In fact, communists have been among the hardest fighters in building the UMW since its earliest days. They have been out on the picket lines and in the forefront of the movement to build a fighting rank-and-file organization within the UMW.

During the recent strike, the CPML has been active in the coalfields, and has united with other organizations to build broad support for the miners’ strike throughout the country. Through the pages of The Call, the CPML has spread the lessons of the miners’ fight in factories, communities and schools throughout the country.

The miners’ strike has also served to differentiate communists who work in the interests of coal miners from opportunists who masquerade as “revolutionaries,” while serving the interests of Arnold Miller and the coal operators.

CPUSA AND MILLER

The revisionist CPUSA, for example, has joined with Miller and the capitalist press in attacking the “Maoists” as the main reason for the upsurge in the coalfields. Despite Miller’s open betrayal of the strike, the CPUSA refused to utter one word of criticism against him, denouncing those who did as ̶-;traitors.” Only on March 30 did they even mention that Miller kept the relief funds from the rank and file during the strike.

The CPUSA also promoted government seizure of the mines as the means to resolve the strike, and government ownership of the mines as the solution to miners’ oppression, giving no hint as to the class character of the government or who it really serves. It was left to Carter himself to show what capitalist democracy really means–“vote my way or I’ll send in the troops.”

The revisionists’ work during the strike is in line with their whole strategy in the trade union movement–to ally themselves with liberal traitors like Miller and promote them as saviors of the rank and file in order to gain access to the workers.

Another group of self-proclaimed “communists,” the Revolutionary Communist Party (RCP), has identity with the CPUSA in letting Miller off the hook. Claiming that “Miller has already been exposed,” the RCP shunned the work of showing how Miller represents a whole stratum of class collaborationist labor bureaucrats who must be all replaced with class conscious leaders.

The RCP is a small group of sectarians, trying only to build their “Right to Strike Committee” off of various spontaneous struggles that break out. In fact, most miners who have been attracted to the Right to Strike Committee in the past have been driven away by the RCP’s splitism and divisiveness.

While these opportunists don’t pose any threat to the capitalists, they are a small but destructive force within the miners’ movement. By fueling anti-communism among the miners, they play right into Miller’s hands.

Finally, there are lessons to be learned from the outpouring of support for the miners from millions of people in the U.S. and throughout the world. Millions of dollars in relief funds were raised from union members and unemployed workers alike.
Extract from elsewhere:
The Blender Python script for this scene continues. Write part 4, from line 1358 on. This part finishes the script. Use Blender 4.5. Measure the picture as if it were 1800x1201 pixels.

The striking farmers donated thousands of pounds of food.

This broad support demonstrated the common bond which exists among all people exploited by capitalism. Contrary to what the capitalists tried to portray in a barrage of propaganda, the masses of people supported the miners’ strike because they saw it weakening the same system which they fight against every day.

STRIKES NOT ENOUGH

Furthermore, every victory that is won in strikes such as this one helps to make the working people understand that strikes alone are not enough. Even if all the demands from the last convention had been won in full, the miners would still be left digging the riches out of the earth for the profit of the biggest coal bosses. Strikes such as this one help open the horizons for the working class and enable them to see more clearly that as long as capitalism exists they are fighting on a treadmill.

The huge price increase by the steel companies immediately following the strike shows that the bosses are already trying to get back everything they lost to the miners and then some.

The miners’ strike exposed the enemies of the working class and united its friends. Those 16 weeks are a worthy continuation of a long history of working class struggle and point the direction for future battles to come.